__REQUIREMENTS__
Gather from the listing below each line that includes the word "part", and copy it.

__SOURCE MATERIAL__
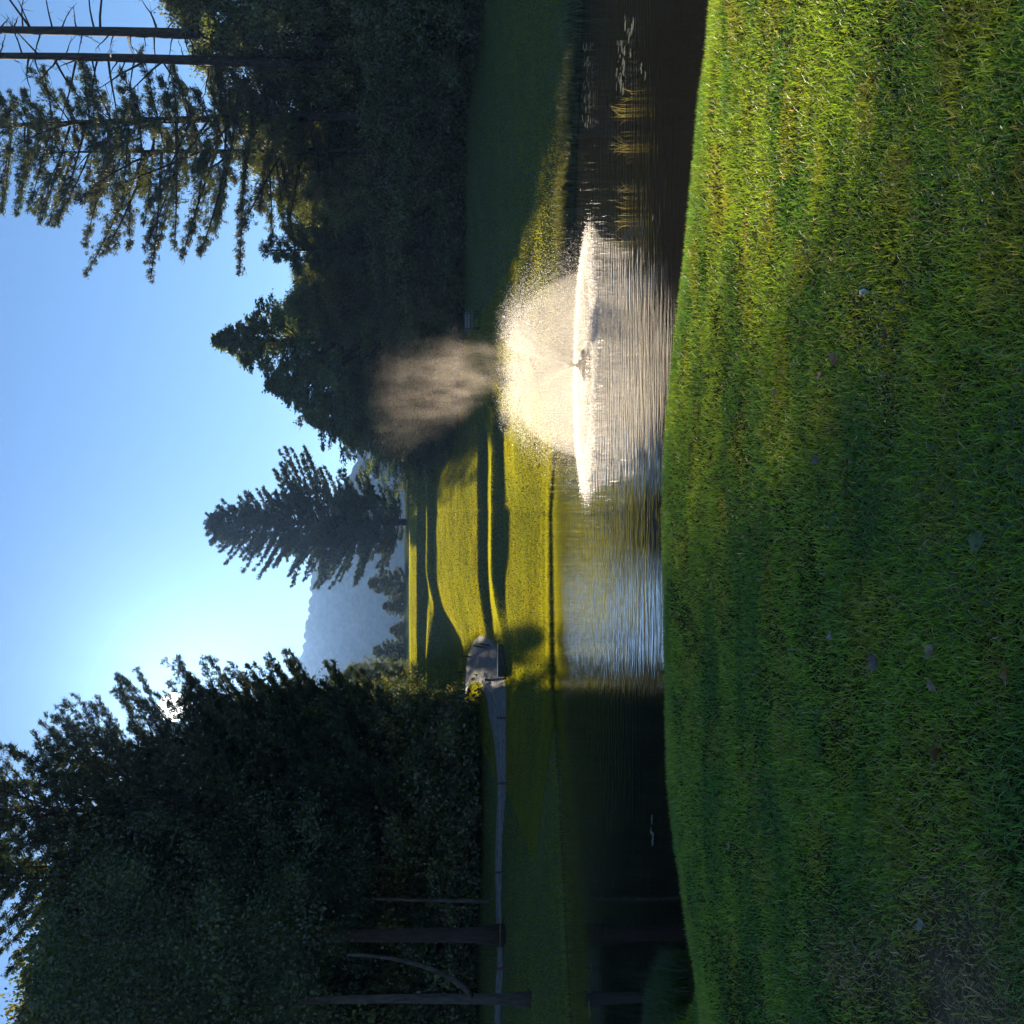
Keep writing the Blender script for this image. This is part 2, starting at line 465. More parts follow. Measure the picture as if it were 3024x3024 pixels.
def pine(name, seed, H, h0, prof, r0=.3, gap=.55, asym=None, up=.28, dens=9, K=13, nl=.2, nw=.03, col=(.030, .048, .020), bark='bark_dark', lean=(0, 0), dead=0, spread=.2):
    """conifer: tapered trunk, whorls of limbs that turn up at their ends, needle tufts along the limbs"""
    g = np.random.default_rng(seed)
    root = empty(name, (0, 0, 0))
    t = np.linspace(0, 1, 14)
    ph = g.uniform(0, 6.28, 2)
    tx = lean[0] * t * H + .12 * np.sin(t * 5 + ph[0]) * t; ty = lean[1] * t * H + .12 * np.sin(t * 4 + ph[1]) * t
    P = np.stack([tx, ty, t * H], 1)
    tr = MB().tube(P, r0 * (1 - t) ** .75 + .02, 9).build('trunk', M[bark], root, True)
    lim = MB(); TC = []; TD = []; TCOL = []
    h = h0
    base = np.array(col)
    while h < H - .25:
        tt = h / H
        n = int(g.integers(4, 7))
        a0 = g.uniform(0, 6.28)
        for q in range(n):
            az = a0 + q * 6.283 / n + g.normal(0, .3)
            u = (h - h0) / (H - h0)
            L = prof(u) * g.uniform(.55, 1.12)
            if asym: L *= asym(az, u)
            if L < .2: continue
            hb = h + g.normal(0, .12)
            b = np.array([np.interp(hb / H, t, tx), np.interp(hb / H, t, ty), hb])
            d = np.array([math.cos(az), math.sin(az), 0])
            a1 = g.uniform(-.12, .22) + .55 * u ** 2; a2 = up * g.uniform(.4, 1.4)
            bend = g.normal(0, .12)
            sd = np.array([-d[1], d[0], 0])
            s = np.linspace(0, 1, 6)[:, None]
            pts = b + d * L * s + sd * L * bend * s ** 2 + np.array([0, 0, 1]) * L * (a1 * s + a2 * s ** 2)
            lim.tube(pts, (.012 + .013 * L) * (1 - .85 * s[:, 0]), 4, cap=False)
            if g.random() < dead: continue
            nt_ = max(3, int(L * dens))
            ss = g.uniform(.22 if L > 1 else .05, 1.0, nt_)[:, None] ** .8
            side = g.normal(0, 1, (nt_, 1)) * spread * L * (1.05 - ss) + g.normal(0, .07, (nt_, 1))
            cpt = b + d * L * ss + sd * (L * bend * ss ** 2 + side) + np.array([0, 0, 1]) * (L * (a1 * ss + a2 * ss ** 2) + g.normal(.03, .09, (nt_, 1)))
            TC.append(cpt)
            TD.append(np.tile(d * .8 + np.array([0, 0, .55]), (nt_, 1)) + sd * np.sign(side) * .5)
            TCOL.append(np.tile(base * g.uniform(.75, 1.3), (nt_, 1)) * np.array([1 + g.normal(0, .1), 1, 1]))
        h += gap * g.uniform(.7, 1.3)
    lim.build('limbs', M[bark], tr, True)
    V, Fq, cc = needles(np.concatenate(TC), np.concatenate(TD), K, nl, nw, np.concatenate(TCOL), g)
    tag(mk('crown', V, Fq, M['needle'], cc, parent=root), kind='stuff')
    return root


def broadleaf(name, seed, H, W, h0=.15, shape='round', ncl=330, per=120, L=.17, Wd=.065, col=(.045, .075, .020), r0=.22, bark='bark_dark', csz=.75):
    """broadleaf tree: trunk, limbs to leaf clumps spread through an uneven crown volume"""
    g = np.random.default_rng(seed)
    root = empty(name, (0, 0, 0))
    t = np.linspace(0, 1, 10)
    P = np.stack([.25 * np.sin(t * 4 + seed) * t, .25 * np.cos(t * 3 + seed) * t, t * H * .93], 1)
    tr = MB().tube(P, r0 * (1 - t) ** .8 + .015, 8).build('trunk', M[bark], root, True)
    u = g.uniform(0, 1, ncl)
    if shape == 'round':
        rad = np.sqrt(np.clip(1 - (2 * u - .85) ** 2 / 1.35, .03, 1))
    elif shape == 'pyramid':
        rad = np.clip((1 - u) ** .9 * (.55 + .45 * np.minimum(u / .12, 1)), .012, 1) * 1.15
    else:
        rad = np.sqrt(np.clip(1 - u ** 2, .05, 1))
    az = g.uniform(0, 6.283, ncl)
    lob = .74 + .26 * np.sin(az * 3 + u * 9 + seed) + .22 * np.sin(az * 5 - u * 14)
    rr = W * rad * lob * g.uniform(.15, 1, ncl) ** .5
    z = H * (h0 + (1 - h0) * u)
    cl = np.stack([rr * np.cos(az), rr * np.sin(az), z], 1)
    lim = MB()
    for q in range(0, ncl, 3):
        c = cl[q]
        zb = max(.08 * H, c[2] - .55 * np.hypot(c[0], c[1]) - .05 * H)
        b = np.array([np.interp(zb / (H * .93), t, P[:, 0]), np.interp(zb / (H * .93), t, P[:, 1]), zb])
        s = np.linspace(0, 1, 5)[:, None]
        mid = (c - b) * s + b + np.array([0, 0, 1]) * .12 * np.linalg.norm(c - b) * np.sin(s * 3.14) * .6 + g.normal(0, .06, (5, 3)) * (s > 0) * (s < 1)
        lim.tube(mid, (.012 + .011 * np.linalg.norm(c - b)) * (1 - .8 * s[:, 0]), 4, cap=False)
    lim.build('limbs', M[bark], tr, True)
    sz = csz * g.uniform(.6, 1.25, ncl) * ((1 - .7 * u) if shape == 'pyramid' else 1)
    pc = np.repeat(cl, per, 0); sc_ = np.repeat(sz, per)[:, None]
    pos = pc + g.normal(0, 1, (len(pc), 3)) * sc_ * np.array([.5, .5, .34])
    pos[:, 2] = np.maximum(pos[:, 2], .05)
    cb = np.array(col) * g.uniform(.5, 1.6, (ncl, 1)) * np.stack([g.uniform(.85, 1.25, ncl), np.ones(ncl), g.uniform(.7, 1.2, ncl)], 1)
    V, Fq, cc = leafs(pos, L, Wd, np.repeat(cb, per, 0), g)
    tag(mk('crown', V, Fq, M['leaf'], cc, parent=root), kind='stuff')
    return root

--

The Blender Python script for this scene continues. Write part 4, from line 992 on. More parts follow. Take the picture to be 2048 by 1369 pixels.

* * *

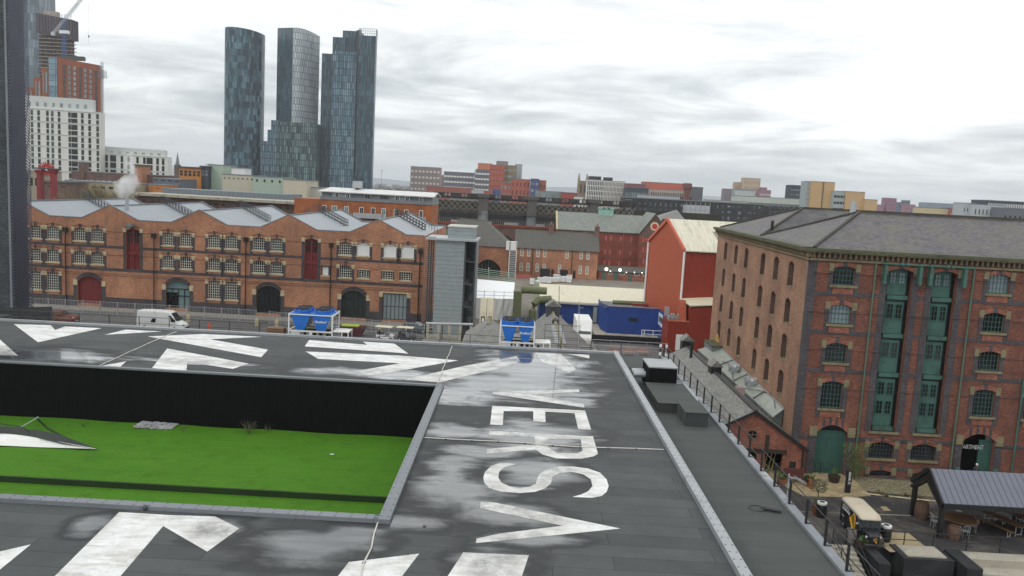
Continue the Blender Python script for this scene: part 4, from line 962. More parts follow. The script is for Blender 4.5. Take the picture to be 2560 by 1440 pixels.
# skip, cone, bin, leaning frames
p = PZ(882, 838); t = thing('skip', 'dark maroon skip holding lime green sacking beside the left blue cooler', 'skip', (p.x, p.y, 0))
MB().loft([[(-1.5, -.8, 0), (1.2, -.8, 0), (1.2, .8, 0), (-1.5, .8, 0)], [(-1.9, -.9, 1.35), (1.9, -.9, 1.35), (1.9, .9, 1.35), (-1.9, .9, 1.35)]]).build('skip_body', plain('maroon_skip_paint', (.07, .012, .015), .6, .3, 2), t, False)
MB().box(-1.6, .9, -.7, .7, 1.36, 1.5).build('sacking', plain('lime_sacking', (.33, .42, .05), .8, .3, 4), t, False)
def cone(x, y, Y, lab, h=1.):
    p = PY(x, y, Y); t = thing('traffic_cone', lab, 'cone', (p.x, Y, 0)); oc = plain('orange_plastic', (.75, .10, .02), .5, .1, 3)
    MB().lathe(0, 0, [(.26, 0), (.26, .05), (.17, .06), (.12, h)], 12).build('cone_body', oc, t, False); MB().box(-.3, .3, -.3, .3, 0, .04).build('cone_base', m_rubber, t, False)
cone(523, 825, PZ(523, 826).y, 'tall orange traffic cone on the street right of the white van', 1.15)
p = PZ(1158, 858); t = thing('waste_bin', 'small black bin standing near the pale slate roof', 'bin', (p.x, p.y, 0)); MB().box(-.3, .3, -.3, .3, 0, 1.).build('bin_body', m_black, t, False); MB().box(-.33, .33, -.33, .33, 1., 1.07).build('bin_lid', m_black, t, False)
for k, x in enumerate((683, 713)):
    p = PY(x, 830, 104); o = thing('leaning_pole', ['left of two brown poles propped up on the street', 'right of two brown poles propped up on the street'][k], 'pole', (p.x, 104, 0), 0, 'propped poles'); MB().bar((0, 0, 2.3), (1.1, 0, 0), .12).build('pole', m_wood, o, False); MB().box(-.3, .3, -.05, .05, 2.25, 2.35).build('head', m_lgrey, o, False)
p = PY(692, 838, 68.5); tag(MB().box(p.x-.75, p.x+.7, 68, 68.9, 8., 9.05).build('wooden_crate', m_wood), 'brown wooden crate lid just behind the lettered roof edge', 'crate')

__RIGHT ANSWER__
Keep writing the Blender script for this image. This is part 2, starting at line 465. More parts follow. Measure the picture as if it were 3024x3024 pixels.
The Blender Python script for this scene continues. Write part 4, from line 992 on. More parts follow. Take the picture to be 2048 by 1369 pixels.
Continue the Blender Python script for this scene: part 4, from line 962. More parts follow. The script is for Blender 4.5. Take the picture to be 2560 by 1440 pixels.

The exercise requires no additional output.